Dernier voyage à Buenos Aires
Louis-Bernard Robitaille
Jefferson Woodbridge avait débarqué à Paris à vingt ans avec le ferme propos de devenir un romancier américain célèbre. Quelques décennies plus tard, on le retrouve, désabusé, obscur tâcheron du monde de l’édition qui apprécie ses qualités de nègre et de traducteur. Lorsque le docteur Moreno lui annonce qu’il sera aveugle dans les six mois, cela lui apparaît comme une délivrance : Ainsi donc je n’aurai plus jamais le temps de m’ennuyer, se dit-il, en prenant la décision d’aller mettre fin à ses jours à Buenos-Aires. La proximité de la mort fait également ressurgir le souvenir de Magdalena, la première femme, peut-être la seule, qui ait compté dans sa vie. Une jeune femme solaire, fantasque et insaisissable dont l’apparition un samedi soir au métro Mairie de Montreuil l’avait ébloui. Comme dans un rêve, il se souvient d’avoir vécu avec Magda la vie de bohême à Paris. Un jour elle avait disparu. Par la suite leurs chemins s’étaient croisés puis séparés à quelques reprises.

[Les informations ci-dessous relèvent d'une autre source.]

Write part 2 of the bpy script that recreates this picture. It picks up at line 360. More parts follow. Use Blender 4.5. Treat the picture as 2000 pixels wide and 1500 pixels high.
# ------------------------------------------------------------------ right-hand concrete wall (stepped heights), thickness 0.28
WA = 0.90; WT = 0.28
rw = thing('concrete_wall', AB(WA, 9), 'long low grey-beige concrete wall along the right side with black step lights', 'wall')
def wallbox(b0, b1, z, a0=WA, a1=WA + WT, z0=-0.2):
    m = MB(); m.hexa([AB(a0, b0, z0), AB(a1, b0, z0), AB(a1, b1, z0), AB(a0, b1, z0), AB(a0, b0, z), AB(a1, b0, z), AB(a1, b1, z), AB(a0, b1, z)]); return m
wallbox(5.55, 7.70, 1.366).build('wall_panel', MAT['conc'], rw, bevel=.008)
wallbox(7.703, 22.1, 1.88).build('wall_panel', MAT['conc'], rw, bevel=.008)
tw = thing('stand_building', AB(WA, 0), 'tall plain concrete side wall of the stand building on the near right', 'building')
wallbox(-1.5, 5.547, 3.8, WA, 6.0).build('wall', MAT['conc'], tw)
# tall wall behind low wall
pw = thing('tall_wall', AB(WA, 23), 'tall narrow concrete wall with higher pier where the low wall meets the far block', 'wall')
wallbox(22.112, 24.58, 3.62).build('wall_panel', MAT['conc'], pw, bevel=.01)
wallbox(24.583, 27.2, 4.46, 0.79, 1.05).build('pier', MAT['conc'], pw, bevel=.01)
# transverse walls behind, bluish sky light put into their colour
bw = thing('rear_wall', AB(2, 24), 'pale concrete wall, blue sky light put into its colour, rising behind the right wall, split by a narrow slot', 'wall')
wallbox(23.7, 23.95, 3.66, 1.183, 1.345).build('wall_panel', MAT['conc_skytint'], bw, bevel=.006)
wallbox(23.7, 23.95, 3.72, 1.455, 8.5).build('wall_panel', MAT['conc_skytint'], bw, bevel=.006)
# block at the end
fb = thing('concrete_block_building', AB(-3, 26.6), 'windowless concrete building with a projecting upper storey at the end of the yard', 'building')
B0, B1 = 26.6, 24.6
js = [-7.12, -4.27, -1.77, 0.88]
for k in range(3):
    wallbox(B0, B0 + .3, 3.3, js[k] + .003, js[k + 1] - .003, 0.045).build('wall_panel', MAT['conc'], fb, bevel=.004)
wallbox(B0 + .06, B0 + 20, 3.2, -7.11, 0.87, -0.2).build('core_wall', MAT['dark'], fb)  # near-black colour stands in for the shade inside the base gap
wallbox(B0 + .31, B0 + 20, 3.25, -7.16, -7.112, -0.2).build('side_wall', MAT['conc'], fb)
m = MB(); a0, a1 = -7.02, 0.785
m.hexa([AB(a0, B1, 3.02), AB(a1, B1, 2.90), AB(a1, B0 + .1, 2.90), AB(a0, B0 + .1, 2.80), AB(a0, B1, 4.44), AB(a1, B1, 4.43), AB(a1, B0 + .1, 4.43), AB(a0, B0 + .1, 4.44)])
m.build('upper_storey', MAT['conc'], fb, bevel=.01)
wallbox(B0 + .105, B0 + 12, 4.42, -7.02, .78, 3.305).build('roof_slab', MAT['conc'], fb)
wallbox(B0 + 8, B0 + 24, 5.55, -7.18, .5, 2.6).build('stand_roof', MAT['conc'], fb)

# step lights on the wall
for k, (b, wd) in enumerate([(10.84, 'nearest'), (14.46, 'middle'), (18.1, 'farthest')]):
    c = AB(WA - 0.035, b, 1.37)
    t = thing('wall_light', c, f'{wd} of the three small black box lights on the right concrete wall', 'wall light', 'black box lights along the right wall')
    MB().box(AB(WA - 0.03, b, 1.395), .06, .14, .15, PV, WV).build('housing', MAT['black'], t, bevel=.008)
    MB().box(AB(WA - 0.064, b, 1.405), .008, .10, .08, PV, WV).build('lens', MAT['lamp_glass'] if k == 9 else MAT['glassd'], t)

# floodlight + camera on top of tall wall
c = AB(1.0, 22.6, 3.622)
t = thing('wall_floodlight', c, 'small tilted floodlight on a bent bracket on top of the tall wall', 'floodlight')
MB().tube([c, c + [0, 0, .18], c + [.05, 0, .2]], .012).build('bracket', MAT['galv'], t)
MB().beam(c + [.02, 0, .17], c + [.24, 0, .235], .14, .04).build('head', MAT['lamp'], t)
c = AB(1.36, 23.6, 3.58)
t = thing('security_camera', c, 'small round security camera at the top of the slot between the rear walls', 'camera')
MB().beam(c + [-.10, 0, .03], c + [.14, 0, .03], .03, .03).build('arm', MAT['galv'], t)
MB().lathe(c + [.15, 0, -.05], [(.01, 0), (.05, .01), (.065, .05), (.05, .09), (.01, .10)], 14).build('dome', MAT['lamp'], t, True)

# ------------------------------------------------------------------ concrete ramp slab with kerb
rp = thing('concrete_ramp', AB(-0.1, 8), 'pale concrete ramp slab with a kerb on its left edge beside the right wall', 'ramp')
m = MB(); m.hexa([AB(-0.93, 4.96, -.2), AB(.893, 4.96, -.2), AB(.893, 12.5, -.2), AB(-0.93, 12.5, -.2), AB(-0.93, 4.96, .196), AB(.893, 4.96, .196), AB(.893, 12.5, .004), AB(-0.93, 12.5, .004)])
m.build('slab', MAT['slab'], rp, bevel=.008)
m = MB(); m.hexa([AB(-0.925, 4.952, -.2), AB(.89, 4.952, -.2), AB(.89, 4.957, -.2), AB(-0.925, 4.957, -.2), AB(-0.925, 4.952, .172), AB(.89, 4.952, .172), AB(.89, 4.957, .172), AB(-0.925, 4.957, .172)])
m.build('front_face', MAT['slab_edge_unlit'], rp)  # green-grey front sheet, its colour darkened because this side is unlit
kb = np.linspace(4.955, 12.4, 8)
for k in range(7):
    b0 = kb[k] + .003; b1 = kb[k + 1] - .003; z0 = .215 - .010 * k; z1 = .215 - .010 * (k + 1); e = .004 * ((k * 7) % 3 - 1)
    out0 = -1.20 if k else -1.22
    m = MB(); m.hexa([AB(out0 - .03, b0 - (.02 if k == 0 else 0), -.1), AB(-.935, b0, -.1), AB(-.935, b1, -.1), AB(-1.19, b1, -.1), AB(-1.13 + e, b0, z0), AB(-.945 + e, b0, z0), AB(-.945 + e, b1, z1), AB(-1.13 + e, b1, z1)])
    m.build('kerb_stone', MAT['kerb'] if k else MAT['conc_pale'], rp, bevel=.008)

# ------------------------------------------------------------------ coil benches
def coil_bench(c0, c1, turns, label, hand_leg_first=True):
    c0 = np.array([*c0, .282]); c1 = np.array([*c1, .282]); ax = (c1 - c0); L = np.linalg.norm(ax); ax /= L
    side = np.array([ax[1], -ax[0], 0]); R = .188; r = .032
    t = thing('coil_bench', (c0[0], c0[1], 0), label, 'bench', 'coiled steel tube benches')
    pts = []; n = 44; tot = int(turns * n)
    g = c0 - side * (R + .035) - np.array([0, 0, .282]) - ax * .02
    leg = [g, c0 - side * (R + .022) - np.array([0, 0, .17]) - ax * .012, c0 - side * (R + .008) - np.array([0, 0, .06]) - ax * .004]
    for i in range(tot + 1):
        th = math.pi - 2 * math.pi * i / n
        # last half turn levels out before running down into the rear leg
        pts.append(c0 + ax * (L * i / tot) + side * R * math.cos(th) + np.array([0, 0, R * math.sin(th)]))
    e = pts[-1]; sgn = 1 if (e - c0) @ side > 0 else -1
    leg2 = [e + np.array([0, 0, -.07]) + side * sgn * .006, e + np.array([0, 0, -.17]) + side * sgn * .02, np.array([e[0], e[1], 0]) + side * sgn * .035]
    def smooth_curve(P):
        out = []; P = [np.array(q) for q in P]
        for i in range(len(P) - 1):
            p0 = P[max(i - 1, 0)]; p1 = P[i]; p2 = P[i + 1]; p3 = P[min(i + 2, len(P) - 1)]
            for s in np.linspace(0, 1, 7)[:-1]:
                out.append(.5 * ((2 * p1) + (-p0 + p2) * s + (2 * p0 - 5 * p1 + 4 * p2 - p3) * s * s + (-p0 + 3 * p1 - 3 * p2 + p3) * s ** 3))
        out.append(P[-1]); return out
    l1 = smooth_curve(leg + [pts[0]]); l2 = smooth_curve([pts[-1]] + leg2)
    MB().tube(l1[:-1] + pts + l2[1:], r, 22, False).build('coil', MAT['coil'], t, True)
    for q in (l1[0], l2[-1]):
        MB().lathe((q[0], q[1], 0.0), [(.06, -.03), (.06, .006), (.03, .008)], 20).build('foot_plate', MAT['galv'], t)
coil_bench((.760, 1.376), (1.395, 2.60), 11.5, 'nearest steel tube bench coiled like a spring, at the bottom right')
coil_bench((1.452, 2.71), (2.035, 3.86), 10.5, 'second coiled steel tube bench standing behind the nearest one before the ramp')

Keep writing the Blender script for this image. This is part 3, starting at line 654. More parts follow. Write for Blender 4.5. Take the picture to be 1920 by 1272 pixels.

Jusqu’à ces retrouvailles de l’automne 1972 et au suicide de la jeune femme, dans une chambre d’hôtel anonyme en bord de Méditerranée. Jefferson est ainsi rattrapé par un événement terrible qu’il croyait enfoui à jamais, de la même façon que Magdalena avait été rattrapée par les révélations accablantes sur le passé de son père, officier allemand sur le front de l’Est pendant la guerre.
La bohème à Paris dans les années soixante et la magie de la Ville-lumière ne tarde pas à opérer. Une effervescence créatrice de l’individu dans la société avec la conviction de changer le monde.